Norway’s Government Pension Fund Global (GPFG) made a “positive” return of 4.4 per cent, equal to NOK 835bn, in the third quarter (Q3) of 2024, according to Norges Bank Investment Management (NBIM).
The return on the fund’s equity investments was 4.5 per cent, while the return on the fixed-income investments was 4.2 per cent.
Meanwhile, investments in unlisted real estate returned 0.8 per cent and the return on unlisted renewable energy infrastructure was 10.8 per cent.
The fund’s return was 0.1 percentage point lower than the return on the benchmark index.

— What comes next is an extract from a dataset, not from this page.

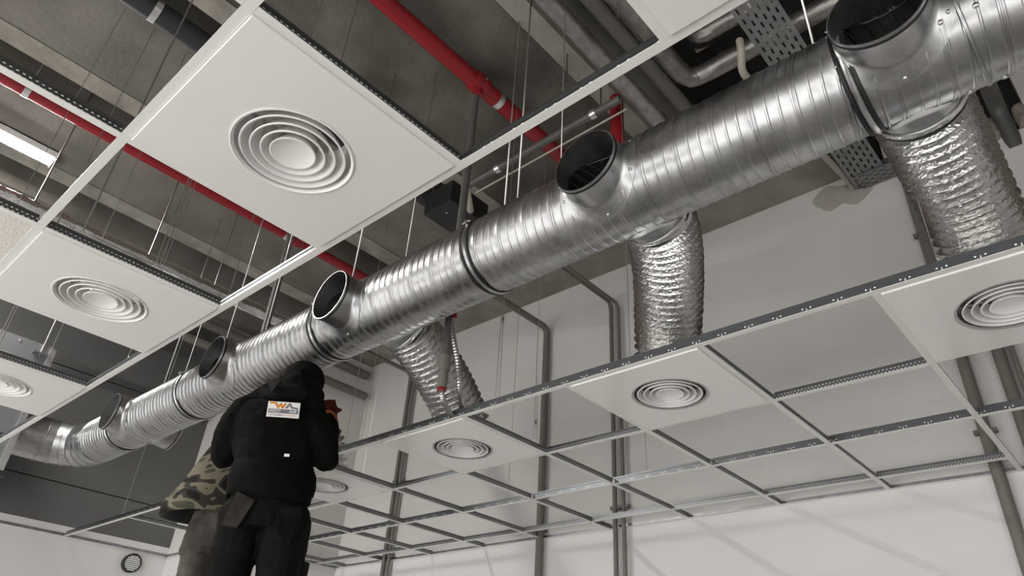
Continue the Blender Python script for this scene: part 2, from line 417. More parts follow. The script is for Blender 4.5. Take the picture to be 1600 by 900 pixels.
# ---------------------------------------------------------------- panels with round diffusers
def square_ring(hs, n):
    P = []
    for j in range(n):
        a = 2*PI*j/n; c, s = math.cos(a), math.sin(a); q = max(abs(c), abs(s)); P.append((hs*c/q, hs*s/q))
    return P
def panel(label, cx, cy, connected):
    t = thing('diffuser_panel', label, 'ceiling diffuser', (cx, cy, H), 'panels with round air diffusers')
    n = 72; zf = H - .0065
    sq = square_ring(.285, n); sq2 = square_ring(.287, n); lip = square_ring(.297, n)
    circ = [(.150*math.cos(2*PI*j/n), .150*math.sin(2*PI*j/n)) for j in range(n)]
    def ring(P, z): return [Vector((cx+x, cy+y, z)) for x, y in P]
    b = MB(); b.rings([ring(circ, zf+.0035), ring(circ, zf), ring(sq, zf), ring(sq2, zf+.002), ring(sq2, H+.0018), ring(lip, H+.0018), ring(lip, H+.0026), ring(circ, H+.0026)], False, False)
    b.build('panel_face', 'panel', t)
    b = MB(); b.lathe([(.1535, -.0068), (.1545, -.0085), (.151, -.0095), (.147, -.006), (.146, .03), (.126, .05), (.125, .105), (.1235, .105), (.1245, .05), (.1445, .028), (.1445, -.004)], (cx, cy, H), (0,0,1), 64, True)
    b.build('collar', 'diffuser_in' if connected else 'diffuser', t, smooth=True, angle=40)
    for rr in (.1305, .1055, .080):
        b = MB(); b.lathe([(rr, -.008), (rr+.0015, -.006), (rr-.001, -.002), (rr-.020, .028), (rr-.0222, .028), (rr-.0045, -.003), (rr-.0035, -.0075)], (cx, cy, H), (0,0,1), 64, True)
        b.build('cone_ring', 'diffuser', t, smooth=True, angle=40)
    b = MB(); b.lathe([(1e-7, .002), (.02, .0015), (.042, -.002), (.055, -.008), (.0575, -.007), (.056, -.003), (.040, .022), (1e-7, .024)], (cx, cy, H), (0,0,1), 64)
    b.build('centre_cone', 'diffuser', t, smooth=True, angle=40)
    b = MB()
    b.box((cx-.143, cy-.006, H+.028), (cx+.143, cy+.006, H+.031)); b.box((cx-.006, cy-.143, H+.0315), (cx+.006, cy+.143, H+.0345)); b.box((cx-.004, cy-.004, H+.02), (cx+.004, cy+.004, H+.06))
    b.build('bridge', 'diffuser_in', t)
    return t
panel('large glossy white panel with round diffuser nearest the camera, left of the duct', .3, .3, False)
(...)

The fund’s value was impacted by the krone being weakened against several main currencies during the quarter, contributing to an increase in the fund’s value by NOK 19bn. The inflow into the fund amounted to NOR 99bn in the third quarter.
"We had a positive return across all our investment areas. Falling interest rates led to a broad rise in the stock market,” said NBIM deputy CEO, Trond Grande, said.
The fund had a value of NOK 18,870bn as of 30 September 2024, with 71.4 per cent of the fund invested in equities, 26.8 per cent in fixed income, 1.7 per cent in unlisted real estate, and 0.1 per cent in unlisted renewable energy infrastructure.